'L'albero della vita' era inizialmente unito, secondo l'esegesi ebraica, all'albero della conoscenza del bene e del male, ma in seguito Abramo ne separò, rizomatico com'era, le radici.
James Cameron, blasfemo, le ha riunificate in Avatar, praticando lo slogan “la metamorfosi, a innesto avulso, è praticabile”, e Terrence Malick si è occupato di delocalizzarci da ogni 'genius loci', con gesto nichilista, costruttivo e cosmico, che risponde sì alla domanda: 'un altro mondo è pianificabile?' ma ci avverte contemporaneamente che non c'è ricordo del futuro senza viaggio eccentrico nel passato.

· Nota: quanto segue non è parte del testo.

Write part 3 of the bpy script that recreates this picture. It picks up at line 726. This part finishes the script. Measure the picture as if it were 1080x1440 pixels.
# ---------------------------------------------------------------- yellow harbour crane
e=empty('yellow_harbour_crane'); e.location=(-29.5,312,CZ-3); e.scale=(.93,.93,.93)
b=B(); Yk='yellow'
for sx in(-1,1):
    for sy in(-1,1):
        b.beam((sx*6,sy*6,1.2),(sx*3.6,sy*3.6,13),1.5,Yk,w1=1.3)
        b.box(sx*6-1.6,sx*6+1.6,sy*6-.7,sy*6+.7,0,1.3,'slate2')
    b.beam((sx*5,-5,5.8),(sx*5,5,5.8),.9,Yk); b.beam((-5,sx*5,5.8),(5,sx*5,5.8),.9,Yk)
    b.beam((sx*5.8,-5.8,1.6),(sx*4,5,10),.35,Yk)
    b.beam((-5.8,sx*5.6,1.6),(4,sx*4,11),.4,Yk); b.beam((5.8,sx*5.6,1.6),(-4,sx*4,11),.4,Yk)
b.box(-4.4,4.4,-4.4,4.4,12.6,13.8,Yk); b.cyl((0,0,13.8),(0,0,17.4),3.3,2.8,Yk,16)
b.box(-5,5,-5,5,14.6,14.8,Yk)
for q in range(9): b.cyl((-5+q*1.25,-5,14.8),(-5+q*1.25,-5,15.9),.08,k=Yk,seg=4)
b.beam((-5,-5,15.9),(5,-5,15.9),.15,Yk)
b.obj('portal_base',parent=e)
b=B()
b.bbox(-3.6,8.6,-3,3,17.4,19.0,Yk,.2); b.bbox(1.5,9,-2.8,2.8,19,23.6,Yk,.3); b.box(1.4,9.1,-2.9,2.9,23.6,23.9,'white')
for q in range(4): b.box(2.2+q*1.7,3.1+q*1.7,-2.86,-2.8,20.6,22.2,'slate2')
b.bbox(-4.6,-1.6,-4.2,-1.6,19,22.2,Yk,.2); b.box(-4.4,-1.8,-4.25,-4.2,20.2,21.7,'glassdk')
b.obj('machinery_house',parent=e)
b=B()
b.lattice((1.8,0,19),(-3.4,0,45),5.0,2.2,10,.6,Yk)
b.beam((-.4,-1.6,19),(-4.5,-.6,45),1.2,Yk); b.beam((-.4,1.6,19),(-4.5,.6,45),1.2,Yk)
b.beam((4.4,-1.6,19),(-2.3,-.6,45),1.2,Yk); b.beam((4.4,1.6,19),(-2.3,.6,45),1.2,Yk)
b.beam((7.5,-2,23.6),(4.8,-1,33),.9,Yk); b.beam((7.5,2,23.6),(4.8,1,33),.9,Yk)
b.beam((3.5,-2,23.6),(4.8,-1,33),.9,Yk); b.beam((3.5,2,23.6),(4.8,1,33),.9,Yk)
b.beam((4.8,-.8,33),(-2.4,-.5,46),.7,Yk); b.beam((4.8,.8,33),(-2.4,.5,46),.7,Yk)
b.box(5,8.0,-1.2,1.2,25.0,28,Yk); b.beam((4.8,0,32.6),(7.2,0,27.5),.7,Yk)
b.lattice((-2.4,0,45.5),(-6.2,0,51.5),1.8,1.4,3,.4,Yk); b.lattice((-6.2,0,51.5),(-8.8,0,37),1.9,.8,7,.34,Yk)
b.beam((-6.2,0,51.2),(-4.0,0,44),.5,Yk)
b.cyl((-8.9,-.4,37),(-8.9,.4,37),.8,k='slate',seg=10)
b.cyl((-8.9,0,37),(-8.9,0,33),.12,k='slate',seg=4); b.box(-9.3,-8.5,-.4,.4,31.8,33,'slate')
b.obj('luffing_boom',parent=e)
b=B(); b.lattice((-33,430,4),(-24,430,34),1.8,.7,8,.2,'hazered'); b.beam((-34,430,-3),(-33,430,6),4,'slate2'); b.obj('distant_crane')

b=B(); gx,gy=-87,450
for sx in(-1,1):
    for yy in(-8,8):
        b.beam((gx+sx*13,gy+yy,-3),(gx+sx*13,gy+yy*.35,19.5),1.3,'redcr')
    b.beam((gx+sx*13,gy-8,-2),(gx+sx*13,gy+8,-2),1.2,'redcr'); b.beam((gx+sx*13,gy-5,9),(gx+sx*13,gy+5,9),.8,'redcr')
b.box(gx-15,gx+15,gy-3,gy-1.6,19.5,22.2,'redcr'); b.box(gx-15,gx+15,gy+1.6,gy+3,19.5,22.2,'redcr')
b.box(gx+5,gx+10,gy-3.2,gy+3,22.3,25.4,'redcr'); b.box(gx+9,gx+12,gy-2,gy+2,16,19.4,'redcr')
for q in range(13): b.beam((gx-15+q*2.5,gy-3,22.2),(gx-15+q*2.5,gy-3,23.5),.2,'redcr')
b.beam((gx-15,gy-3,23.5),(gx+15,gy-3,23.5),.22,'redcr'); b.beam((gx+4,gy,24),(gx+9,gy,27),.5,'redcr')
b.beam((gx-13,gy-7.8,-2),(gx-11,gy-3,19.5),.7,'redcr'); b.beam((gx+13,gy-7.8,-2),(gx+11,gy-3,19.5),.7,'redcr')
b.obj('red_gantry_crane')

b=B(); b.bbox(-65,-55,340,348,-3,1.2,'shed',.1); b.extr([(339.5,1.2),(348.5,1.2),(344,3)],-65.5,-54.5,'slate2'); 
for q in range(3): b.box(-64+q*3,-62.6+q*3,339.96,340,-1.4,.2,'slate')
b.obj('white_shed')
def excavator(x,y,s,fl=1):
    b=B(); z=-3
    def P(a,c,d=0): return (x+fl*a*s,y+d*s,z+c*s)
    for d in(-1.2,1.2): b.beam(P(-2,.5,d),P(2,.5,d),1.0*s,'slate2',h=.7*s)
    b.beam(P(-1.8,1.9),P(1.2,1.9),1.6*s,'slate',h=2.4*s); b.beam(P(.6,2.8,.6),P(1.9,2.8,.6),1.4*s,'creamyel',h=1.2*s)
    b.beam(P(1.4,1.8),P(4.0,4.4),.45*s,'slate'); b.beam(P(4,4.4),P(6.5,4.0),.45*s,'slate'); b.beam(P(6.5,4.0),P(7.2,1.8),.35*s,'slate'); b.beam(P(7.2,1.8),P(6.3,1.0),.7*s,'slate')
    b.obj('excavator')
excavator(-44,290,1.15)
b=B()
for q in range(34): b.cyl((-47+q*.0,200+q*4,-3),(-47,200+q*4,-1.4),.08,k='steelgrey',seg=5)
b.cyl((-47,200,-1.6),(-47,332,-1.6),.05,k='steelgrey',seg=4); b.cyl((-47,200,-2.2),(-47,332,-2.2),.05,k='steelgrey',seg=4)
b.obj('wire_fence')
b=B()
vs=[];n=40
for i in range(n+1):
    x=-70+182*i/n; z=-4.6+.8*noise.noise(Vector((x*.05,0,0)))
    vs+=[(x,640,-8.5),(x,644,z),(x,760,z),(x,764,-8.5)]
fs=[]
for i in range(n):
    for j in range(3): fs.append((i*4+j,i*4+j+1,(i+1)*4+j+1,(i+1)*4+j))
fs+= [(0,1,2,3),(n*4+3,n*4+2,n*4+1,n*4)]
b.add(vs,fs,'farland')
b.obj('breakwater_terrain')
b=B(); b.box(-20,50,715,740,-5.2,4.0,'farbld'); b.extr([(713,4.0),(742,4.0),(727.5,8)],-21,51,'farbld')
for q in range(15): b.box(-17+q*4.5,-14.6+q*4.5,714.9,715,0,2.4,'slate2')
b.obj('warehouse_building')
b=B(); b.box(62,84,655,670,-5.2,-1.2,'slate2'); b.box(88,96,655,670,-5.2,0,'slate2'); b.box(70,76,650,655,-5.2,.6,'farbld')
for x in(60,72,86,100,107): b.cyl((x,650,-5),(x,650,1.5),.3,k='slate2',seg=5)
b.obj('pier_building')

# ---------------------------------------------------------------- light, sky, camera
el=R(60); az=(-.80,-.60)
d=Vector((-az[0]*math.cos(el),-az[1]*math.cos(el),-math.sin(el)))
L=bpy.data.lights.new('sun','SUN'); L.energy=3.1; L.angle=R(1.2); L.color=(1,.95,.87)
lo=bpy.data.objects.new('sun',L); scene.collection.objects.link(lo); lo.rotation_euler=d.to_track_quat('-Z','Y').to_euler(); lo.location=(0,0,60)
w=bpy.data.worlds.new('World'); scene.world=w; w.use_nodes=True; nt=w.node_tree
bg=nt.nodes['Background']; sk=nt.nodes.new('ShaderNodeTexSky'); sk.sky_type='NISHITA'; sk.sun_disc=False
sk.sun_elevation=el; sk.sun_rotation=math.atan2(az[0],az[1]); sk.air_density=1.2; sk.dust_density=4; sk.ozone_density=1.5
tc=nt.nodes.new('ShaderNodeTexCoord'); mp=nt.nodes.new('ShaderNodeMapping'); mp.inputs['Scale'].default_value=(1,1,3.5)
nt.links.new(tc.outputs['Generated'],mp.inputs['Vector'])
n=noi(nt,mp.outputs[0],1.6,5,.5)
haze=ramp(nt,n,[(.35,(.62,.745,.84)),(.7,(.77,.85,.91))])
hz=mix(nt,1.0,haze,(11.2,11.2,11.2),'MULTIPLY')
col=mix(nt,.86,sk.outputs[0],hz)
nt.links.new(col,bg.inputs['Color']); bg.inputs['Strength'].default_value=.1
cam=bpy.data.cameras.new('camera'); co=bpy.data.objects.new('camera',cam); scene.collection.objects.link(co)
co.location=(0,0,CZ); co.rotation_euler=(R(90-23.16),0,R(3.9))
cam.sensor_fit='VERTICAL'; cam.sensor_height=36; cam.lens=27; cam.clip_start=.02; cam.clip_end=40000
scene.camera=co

Il tentativo reazionarietto di separarle di nuovo, quelle radici, lasciandoci in balia della depressione, della disperazione, della morte e del giudizio di dio (colpevolista) se lo è assunto con la consueta modestia di fraseggio Lars von Trier in Melancholia, film apocalittico di fantascienza senza 3d (né schermi al plasma, né cellulari), diviso in tre parti. Un prologo paratestuale, in sostanza i titoli di testa che riassumono in 5 minuti tutto il film in suggestivi quadri pittorici dagli ideogrammi egizi a Dalì (sul leit motif di Wagner) e due lunghe parti narrative, la prima una sinfonia compatta e concentrata, come le precedenti commedie nere Zentropa, e dedicata a Justine (Kirsten Dust, dopo il no di Penelope Cruz), agente segreto in azione contro ogni sontuoso matrimonio borghese; e la seconda, più poema sinfonico libero, arabescato, necrofilo e estetizzante, a dissonanze progressive, ma senza effettacci soliti, dominata da Claire (Charlotte Gainsbourg), donna 'incapace di attendere', officiante dell'estenuante rito pagano che porterà alla catastrofe definitiva, alla Terra che esplode dopo la collusione con il pianeta Melancholia del titolo.
Un requiem al mondo capovolto dalle donne, rappresentate da due sorelle sterminatrici, capaci di deviare il corso degli astri alla faccia di ogni previsione scientifica (dunque maschile). E, come nelle epopee sulla decadenza aristocratica compianta da Visconti, citato da von Trier imitatore di Vinterberg, qui l'home movie è sulla borghesia, che non ha più classi sociali organizzatrici del nuovo cui cedere il comando, per quanto volgari e terroriste siano, e che non è neppure da rimpiangere.
L'espressionismo mitologico di Wagner, e la caduta degli dei- uomini, domina questo film da Palma perduta.
Invece c'è più romanticismo Debussy, impressionismo panteista, le micro e macro influenze della natura che ci guidano verso l'illuminazione, se l'uomo imparerà a pianificare di meno e ad annullarsi di più nell'estasi e nel gioco zen, e ritrova lo sguardo perduto, nel didattico Hanezu, in gara per il Giappone, un film come al solito di sensazioni e suggestioni sottili, senza musiche e azioni, visto che è l'opera sesta di Naomi Kawase: una storia d'amore non lineare lega Takumi a Kayoko, eredi delle speranze dei loro nonni, mentre il fantasma di un antenato perduto in guerra e un uccellino che si è annidato sul condizionatore d'aria De Longhi del soffitto, rendono ellittiche le loro psicologie.
E' un film-acquerello sui dintorni campestri e montagnosi di Nara, circondate dai monti Unebi, Miminashi e Kagu. E secondo la leggenda Unebi era amata da Miminashi, ma anche Kagu spasimava per lei... Le montagne viventi, come una rappresentazione del karma umano, della battaglia furiosa che si svolge nel cuore di ciascuno di noi.